§ **Exercise description**
Answer with a single number: how many lines in the listing below include "objects"?

§ **Collected material**
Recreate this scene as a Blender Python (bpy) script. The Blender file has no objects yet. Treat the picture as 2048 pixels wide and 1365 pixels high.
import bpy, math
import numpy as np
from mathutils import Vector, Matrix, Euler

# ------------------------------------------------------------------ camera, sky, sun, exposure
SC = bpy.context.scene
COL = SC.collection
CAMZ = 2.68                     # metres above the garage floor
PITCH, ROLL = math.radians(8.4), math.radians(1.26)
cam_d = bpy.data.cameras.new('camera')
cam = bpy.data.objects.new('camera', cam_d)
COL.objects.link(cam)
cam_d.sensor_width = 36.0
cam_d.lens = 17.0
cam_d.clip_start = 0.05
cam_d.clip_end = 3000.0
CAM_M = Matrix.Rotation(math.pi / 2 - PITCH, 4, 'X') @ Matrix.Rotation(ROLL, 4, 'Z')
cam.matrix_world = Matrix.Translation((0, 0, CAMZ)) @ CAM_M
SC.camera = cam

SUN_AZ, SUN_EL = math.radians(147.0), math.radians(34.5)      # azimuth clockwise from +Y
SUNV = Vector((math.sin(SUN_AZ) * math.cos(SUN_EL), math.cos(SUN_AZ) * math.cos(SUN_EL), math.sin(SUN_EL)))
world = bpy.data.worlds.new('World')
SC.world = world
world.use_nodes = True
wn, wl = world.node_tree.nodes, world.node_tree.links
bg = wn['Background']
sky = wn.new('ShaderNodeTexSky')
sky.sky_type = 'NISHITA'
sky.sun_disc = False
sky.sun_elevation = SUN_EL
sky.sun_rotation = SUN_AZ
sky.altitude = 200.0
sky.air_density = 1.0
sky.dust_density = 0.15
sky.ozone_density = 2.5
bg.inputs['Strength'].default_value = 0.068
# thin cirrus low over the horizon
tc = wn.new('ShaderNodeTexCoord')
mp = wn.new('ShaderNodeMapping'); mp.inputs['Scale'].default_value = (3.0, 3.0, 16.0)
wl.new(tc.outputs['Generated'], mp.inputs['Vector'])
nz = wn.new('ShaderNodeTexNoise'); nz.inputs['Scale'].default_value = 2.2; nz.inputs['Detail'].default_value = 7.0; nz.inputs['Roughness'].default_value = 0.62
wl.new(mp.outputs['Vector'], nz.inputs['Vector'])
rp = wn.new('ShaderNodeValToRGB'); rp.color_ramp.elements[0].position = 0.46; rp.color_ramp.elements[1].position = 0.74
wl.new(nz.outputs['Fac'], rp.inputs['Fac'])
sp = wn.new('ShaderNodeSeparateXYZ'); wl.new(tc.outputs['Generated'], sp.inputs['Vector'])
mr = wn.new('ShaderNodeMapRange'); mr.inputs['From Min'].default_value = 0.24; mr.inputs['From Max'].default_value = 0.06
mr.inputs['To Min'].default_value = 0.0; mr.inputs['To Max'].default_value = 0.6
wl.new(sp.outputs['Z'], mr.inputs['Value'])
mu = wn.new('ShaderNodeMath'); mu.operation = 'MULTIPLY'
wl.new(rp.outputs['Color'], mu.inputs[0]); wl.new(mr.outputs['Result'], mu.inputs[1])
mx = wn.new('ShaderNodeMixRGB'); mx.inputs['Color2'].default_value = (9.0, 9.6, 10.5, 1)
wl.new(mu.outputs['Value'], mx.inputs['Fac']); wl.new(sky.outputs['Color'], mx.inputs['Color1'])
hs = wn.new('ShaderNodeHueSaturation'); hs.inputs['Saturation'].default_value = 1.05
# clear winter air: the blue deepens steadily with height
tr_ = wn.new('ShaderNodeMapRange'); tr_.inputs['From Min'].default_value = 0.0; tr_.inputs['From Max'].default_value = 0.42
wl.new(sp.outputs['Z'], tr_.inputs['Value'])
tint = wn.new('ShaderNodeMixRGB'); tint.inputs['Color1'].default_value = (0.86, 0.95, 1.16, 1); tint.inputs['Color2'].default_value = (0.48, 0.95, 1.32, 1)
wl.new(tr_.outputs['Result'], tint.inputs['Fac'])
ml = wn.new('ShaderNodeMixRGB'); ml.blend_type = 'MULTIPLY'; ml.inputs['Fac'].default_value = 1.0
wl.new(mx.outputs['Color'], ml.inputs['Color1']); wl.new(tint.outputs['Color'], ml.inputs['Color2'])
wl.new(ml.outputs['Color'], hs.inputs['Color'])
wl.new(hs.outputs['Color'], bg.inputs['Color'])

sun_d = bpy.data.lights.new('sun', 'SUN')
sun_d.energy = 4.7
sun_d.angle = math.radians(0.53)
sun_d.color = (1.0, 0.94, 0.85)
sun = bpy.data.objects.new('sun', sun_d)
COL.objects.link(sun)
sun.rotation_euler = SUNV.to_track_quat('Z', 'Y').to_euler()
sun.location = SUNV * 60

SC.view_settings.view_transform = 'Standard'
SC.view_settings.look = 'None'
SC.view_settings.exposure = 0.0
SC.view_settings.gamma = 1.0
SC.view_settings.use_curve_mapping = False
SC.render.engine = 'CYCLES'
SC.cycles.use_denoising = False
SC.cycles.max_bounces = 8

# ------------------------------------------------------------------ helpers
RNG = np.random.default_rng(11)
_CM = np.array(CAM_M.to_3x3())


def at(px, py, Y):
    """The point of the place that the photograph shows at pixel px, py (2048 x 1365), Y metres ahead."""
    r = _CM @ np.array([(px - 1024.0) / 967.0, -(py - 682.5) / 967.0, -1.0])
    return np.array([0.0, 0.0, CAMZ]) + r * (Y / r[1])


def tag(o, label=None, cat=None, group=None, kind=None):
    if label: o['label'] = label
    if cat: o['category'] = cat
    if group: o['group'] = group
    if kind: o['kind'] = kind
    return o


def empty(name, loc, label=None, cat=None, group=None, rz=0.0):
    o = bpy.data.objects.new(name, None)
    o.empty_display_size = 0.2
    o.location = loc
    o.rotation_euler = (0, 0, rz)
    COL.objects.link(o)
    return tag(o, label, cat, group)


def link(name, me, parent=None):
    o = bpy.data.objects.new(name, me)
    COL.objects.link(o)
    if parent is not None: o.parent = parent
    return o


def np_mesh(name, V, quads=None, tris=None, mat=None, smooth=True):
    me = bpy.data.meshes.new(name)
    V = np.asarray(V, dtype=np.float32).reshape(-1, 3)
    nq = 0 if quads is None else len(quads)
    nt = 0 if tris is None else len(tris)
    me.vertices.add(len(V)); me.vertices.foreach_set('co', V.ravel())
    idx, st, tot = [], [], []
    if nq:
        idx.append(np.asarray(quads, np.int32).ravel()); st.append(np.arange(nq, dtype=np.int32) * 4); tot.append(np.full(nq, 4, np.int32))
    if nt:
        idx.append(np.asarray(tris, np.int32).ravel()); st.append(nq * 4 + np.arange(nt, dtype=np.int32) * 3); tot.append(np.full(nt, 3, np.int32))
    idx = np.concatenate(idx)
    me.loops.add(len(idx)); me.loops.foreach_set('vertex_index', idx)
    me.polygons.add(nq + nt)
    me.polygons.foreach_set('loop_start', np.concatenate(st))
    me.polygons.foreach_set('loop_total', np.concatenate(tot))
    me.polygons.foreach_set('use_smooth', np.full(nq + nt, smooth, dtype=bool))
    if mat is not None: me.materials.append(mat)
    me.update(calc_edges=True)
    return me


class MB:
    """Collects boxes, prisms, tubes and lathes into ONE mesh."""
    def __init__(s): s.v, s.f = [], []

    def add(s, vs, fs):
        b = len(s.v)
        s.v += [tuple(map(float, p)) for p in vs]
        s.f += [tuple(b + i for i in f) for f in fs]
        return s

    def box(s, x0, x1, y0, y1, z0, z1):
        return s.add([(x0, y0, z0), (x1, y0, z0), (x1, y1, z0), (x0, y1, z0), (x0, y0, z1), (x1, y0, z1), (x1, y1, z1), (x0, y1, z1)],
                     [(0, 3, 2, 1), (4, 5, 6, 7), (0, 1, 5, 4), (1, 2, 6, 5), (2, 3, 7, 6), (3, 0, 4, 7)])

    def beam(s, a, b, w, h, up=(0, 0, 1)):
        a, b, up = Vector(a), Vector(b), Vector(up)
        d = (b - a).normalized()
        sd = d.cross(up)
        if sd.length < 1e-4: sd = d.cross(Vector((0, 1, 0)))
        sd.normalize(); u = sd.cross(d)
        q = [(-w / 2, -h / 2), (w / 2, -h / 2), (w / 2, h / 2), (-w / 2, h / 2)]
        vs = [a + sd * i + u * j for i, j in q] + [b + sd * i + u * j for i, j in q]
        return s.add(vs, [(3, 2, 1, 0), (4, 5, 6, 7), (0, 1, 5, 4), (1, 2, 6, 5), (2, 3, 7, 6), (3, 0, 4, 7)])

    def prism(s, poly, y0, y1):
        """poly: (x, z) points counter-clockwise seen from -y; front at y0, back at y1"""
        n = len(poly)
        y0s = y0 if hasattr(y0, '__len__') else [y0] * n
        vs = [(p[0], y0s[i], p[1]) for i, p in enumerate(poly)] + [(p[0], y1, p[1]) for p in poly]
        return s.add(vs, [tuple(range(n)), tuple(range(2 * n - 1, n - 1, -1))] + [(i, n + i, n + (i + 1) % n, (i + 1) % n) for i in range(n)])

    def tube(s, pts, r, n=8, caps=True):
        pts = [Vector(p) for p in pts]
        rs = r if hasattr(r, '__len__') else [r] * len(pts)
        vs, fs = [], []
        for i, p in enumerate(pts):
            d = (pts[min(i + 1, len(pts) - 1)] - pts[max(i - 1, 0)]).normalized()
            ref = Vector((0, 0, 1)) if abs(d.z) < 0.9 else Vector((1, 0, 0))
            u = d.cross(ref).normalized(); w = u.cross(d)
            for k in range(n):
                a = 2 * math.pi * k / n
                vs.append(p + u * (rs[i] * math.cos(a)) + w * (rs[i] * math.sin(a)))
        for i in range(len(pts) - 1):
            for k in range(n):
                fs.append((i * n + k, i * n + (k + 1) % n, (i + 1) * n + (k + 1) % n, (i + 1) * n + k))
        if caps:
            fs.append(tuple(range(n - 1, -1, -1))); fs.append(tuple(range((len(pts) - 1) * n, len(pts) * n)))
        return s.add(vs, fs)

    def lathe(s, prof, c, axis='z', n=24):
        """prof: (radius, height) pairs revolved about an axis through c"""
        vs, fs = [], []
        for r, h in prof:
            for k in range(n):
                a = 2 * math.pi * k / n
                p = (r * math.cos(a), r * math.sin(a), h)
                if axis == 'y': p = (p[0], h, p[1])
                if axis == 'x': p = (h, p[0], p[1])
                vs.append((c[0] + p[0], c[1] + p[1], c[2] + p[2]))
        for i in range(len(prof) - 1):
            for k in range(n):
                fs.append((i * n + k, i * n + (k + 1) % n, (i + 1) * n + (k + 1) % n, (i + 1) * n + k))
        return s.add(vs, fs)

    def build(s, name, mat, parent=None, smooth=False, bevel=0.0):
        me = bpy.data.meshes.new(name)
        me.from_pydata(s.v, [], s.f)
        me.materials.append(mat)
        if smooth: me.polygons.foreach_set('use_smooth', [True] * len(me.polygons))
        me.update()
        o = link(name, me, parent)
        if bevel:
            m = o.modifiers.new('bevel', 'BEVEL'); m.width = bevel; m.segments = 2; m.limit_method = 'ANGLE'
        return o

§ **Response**
9